Graduate Programs for African-American Studies

The breadth of topics covered in Master of Arts in African American Studies programs embody the liberal arts approach. From politics to the arts, these programs take an exhaustive look at African and African American experiences while encouraging critical thinking, writing and research skills. Schools offering Gender Diversity Studies degrees can also be found in these popular choices.

An Overview of African American Studies Programs

From enslavement to emancipation, from antiquity to grassroot activism, from African kingdoms and civilization to marginalized, freedom fighting African Americans, master's programs in African American studies take an exhaustive look at theories, philosophies and histories of the artwork, music, cultures, languages, politics and more of Africans and their African American descendants. Although GRE (Graduate Records Exam) scores are often required for admission, these one- to three-year programs may accept baccalaureate degrees in any field of study. Below are some common courses offered in Master of Arts in African American Studies programs.

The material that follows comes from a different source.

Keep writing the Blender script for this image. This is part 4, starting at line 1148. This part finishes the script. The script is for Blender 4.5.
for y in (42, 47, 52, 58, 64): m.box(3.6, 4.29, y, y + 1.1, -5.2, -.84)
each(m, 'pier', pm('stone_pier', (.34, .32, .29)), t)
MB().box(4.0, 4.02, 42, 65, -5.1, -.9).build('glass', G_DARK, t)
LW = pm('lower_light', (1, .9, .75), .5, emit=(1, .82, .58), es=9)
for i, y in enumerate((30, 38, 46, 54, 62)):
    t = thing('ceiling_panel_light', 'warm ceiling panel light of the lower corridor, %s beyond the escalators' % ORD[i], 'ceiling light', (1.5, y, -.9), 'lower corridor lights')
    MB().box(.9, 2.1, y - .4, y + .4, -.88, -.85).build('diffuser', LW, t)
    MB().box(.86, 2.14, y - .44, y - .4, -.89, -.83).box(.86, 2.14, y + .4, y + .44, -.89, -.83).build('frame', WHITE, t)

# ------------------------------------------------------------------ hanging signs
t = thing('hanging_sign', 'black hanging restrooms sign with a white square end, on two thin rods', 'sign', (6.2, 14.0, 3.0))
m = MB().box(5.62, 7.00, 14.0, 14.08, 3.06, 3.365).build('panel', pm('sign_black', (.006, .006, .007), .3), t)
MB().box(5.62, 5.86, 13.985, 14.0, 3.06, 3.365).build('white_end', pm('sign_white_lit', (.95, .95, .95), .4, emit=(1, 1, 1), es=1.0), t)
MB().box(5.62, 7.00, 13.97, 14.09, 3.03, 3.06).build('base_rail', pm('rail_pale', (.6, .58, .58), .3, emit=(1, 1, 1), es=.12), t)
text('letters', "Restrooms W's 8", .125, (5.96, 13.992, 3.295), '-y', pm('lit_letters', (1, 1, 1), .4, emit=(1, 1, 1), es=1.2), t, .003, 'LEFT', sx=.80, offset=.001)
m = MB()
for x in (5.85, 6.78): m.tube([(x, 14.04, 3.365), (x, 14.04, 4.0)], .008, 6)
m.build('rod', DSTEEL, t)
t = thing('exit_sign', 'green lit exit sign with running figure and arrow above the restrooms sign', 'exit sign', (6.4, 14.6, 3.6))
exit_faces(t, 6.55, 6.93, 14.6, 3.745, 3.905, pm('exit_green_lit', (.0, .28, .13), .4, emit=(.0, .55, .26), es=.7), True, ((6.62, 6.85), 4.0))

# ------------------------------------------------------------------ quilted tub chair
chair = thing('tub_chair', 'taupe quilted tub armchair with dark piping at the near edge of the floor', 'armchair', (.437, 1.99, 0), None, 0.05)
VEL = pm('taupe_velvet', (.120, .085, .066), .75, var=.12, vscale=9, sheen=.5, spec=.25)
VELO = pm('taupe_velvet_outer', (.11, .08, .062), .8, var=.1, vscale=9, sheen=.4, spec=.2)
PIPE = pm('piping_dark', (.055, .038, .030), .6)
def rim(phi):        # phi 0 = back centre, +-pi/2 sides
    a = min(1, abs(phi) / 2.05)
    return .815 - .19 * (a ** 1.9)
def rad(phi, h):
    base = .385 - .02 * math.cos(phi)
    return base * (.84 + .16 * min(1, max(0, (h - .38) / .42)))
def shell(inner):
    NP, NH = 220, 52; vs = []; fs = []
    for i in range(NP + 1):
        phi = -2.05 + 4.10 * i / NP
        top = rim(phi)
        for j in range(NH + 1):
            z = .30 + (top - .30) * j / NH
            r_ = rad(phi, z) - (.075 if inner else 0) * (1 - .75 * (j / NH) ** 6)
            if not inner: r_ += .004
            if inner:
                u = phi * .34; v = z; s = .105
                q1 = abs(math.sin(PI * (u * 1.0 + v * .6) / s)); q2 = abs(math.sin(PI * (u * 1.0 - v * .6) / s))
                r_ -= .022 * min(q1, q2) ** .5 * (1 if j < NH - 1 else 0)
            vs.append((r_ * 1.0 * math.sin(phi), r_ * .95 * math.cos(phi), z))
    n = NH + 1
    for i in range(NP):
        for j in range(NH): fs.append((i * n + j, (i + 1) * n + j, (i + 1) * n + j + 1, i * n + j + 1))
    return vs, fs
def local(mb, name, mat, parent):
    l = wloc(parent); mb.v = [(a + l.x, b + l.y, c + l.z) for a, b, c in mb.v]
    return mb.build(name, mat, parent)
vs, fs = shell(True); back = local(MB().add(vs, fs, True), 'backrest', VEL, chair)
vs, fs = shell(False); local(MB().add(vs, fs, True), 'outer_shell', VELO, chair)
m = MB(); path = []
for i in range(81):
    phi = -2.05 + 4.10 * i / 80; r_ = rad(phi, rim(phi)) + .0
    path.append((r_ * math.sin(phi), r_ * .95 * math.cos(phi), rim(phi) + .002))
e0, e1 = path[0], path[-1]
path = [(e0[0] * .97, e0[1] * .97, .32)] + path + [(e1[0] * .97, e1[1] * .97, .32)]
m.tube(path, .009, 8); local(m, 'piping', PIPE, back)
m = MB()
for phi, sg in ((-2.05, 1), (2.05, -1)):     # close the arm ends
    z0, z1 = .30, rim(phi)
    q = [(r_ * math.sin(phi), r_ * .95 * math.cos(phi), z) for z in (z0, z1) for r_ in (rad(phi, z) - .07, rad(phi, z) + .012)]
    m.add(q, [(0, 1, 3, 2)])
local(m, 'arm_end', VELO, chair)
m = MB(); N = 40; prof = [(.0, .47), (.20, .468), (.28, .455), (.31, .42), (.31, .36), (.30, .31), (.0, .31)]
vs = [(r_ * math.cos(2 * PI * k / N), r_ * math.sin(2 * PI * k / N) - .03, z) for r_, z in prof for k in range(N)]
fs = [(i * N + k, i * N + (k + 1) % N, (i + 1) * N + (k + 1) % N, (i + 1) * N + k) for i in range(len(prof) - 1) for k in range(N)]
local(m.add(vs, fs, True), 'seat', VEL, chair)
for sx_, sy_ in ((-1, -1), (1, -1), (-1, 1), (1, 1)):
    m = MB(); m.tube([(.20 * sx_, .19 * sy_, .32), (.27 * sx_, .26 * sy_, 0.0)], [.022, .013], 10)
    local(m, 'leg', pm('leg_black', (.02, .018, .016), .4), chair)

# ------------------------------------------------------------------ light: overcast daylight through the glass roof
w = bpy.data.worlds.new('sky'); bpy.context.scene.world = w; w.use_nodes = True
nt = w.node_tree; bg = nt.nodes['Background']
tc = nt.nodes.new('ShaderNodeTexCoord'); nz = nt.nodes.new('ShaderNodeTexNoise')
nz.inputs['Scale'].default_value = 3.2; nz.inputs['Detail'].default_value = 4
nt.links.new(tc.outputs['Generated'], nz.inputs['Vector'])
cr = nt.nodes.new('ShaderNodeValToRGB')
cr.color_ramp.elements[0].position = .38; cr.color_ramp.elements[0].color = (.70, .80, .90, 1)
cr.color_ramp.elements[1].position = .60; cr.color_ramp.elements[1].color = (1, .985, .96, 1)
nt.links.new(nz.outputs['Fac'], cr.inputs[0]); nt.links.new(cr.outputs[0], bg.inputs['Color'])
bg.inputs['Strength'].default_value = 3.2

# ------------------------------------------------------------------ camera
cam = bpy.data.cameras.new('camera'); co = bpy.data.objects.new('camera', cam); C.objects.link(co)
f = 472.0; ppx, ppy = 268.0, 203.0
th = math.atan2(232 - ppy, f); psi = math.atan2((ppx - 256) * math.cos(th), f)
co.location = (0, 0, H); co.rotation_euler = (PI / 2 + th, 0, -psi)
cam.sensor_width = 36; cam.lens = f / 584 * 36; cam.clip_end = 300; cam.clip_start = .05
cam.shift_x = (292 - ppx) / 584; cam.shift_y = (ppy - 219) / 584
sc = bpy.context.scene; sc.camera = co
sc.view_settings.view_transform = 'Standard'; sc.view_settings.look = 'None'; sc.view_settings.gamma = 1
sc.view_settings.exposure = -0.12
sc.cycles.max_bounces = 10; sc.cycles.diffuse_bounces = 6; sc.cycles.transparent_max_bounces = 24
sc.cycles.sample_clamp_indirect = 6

Introduction to African American Studies

African American studies aren't only about the experience of African descendants in the Americas, but the long, diverse, troublesome, and triumphant history before and after the diaspora. This includes the subjects of art, music, anthropology, language, philosophy, metaphysics, geography and more on the African continent and abroad. The introductory courses in African American studies introduce the historical and contemporary parameters, and the time in between, of the diverse and complex studies of African Americans.

African Languages

From Yoruba to Ebonics to Francophonie, the study of language is commonplace in African American studies. Some programs offer courses in traditional African languages, while others may explore the links between traditional African language usage, loss and colonialism. Whichever approach a particular program takes, students should expect to explore the connection between the language and linguistics of African Americans and their relevance to socioeconomic and political domains.

African Cultures, Societies and Civilizations

Students should anticipate an exploration into the old civilizations of Ghana, Kemet, Axum, Monomotapa and/or others. But there may also be forays into contemporary societies of southern or western African cultures and beyond. A common feature of these courses is consideration for the historical, economic, political and cultural significance and impact of African societies past and/or present on the human and geographic landscape of Africans and African Americans.

African American Literature

Be it studies in pre- or post-Harlem Renaissance literary works, some of the reading and discussions on African American literature may cover the social context in which it was written. In consideration of the social context, the geopolitical and socioeconomic determinants may also be theorized when it comes to vernacular, subject matter and writing style. The coursework may not focus solely on literary novels but also on plays, poetry, autobiographies and essays.

African Literature

The stories of Africans in their native countries and the stories of the African Americans' experiences in the Americas are not one in the same, and thus colleges and universities offering master's programs in African American studies may offer literary coursework in the reading, analysis and discussion of both literary frameworks separately or as a comparative study. Literary works from Africa may be presented in their original languages or in translation. Whether from antiquity, contemporary times or the space in between, these works often cover not only the vastness of African history and folklore, but also the political, social and economic discord.

African American Women's Studies

Dealing with racism and sexism, studies about African American women can be broad in scope. Students may examine black feminism and the view and treatment of African American women within African American communities. There may also be theoretical treatments on the perceived role of African American women. Classism, sexism, colorism and discrimination that African American women face are some of the topics that may be covered.


Whether it's research, reading or discussions on music, art, politics, economics, religion, philosophy, etc. and its impact and/or enhancement by the African American experience and existence in the Americas, it might be challenging for theoreticians to avoid the topic of colonialism and the enslavement of Africans and, subsequently, African Americans. It may be in the discussion on the ideology of Afrocentricity and its relationship to African Americans' attempts at staying rooted in spite of the transatlantic divide. Or, it may be a direct exploration of the enslavement and emancipation of Africans and their descendants. Depending on the program, students may learn about the post-colonial experience and the adjustment to freedom, the sexual violence entangled in slavery and that followed into emancipation, as well as the continued struggle for freedom of movement and equality from the past to contemporary social movements.

African American studies programs are research, writing and critical thinking programs that aim to broaden the student's understanding and awareness of the extensive history of Africans and African Americans and their contributions and struggles within the African continent and abroad. These programs aim to move knowledge of culture, history and impact of Africans and their transcontinental descendants on past and present discourses on religion/metaphysics, politics, the economy and the arts from the sidelines to the forefront.